McLaren was a hardly a Marxist, at least in any traditional sense. But his unwavering conviction that what mattered most could not be measured in pounds and pence placed him with leftist thinkers who were desperately trying to make sense of an economy where excess played as big a role as scarcity. And his attack on postwar identity’s foundations in commodity fetishism opened up discussions of the relationship between taste and politics that paved the way for a new understanding of how the hegemony of the prevailing social order is legitimated.
Maybe that, in the end, is what made him an “asshole.” In forcing people to confront the limits of their tolerance, in refusing to let pleasure function as an anesthetic, in having the temerity to demonstrate that devotion to a commodity is a denigration of self, he made it hard for his audience – one that includes those who read of his exploits in the media as well as fans of extreme fashion and punk rock – to go through the motions.
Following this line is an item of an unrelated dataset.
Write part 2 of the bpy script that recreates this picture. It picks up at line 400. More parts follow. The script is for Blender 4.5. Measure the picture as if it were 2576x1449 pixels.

In short, he did more than almost anyone to make consumer culture a problem rather than a solution.
Many commentators on his death have acknowledged his role in destabilizing a society grown stale. What has been lacking is insight into the relationship between these efforts and the outsider status that informed his actions. In his later years, he made it a point to let the world know that his provocations were rooted in a minority perspective, not only because he wanted to confound those who thought they had him figured out – though that was surely one of his goals – but because he saw that his legacy was in danger of being reduced to the empty barking of a salesman or the self-promotion of a narcissist. Ultimately, that savagely sarcastic line from the Sex Pistols’ most notorious song “God Save the Queen” turns out to be the most sincere representation of McLaren’s message: “We mean it, man.”